Business

COUNTRYWIDE $150M CHARGE

Struggling mortgage giant Countrywide Financial, a bellwether for the ailing housing market, said it will take a pretax charge of as much as $150 million related to layoffs and operational restructuring.

The nation’s largest mortgage lender said yesterday that the charge includes $30 million to $35 million for termination benefits, $73 million to $89 million to end leases, and $22 million to $26 million for other expenses.

Countrywide expects to realize $57 million of the charge in the third quarter ended Sept. 30 and the remainder primarily in the current quarter.

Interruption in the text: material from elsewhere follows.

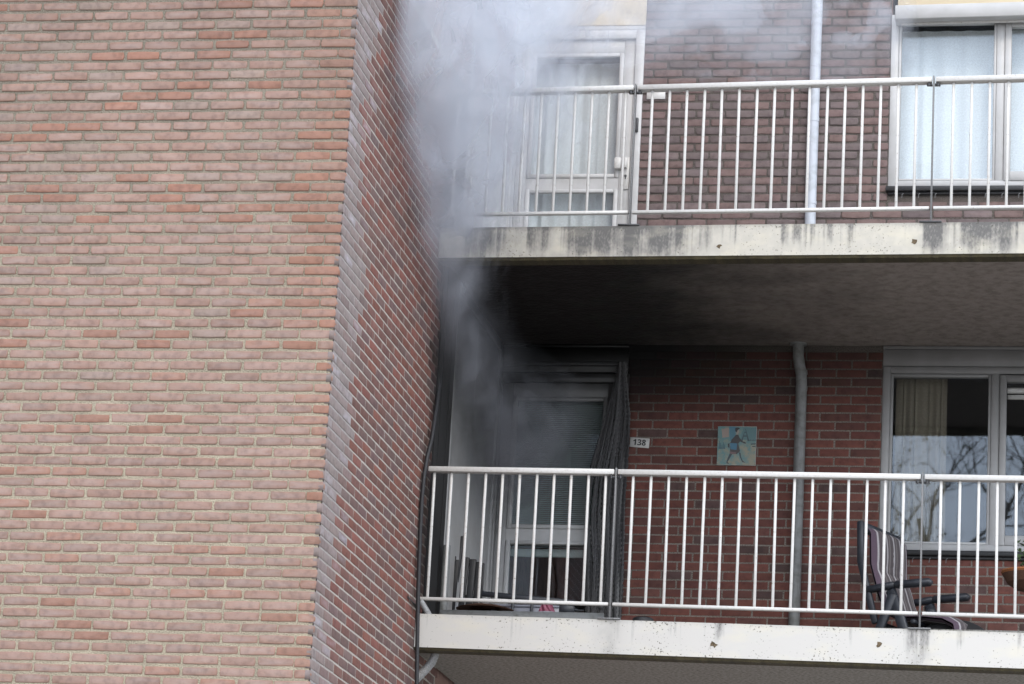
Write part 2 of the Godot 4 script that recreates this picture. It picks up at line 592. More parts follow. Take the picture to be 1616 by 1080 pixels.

Countrywide’s shares fell as much as 4.8 percent yesterday following a Goldman Sachs report that said the company is likely to report a wider-than-estimated loss for the quarter on Oct. 26. The stock recovered later, closing down 25 cents, or 1.4 percent, to $18.09.

Goldman analyst James Fotheringham told investors yesterday that Countrywide may announce “significant” writedowns on its loans because of a weakening credit market and mortgage-related losses.

Fotheringham reduced his earnings estimates for the third quarter to a loss of $1 a share from a loss of 13 cents a share. He also reduced estimates for 2007 through 2009.

The worst housing slump in 16 years is causing borrowers to miss payments and default on their mortgages, which hurts big lenders like Countrywide. The continuing credit crunch has hampered finance companies like Countrywide from borrowing short-term debt to fund new loans.

Countrywide has laid off over 5,000 employees and is more than halfway through its planned “reduction in force” program to eliminate 12,000 jobs. Some insiders expect the company will increase the cuts by another 5,000 workers or more in the coming months if the housing crisis continues.

Meanwhile, Countrywide’s chief Angelo Mozilo, who has sold over $100 million in options-related stock this year, dumped another 140,000 shares last Friday.

The timing of Mozilo’s stock sales faces possible scrutiny by the Securities and Exchange Commission after the state treasurer of North Carolina raised questions about changes to his arranged stock selling program last week.

The changes, which were made in the months before the company’s stock plunged, allowed Mozilo to increase his sales of Countrywide shares.

Other lenders face similar woes. Wells Fargo, the nation’s second-biggest mortgage lender, reported lower-than-estimated third-quarter profit yesterday because of rising loan losses.

Finance giant CIT Group is expected to report big losses today and has retained several investment banks to work on strategic initiatives to enhance shareholder value as the credit crisis continues, several sources said.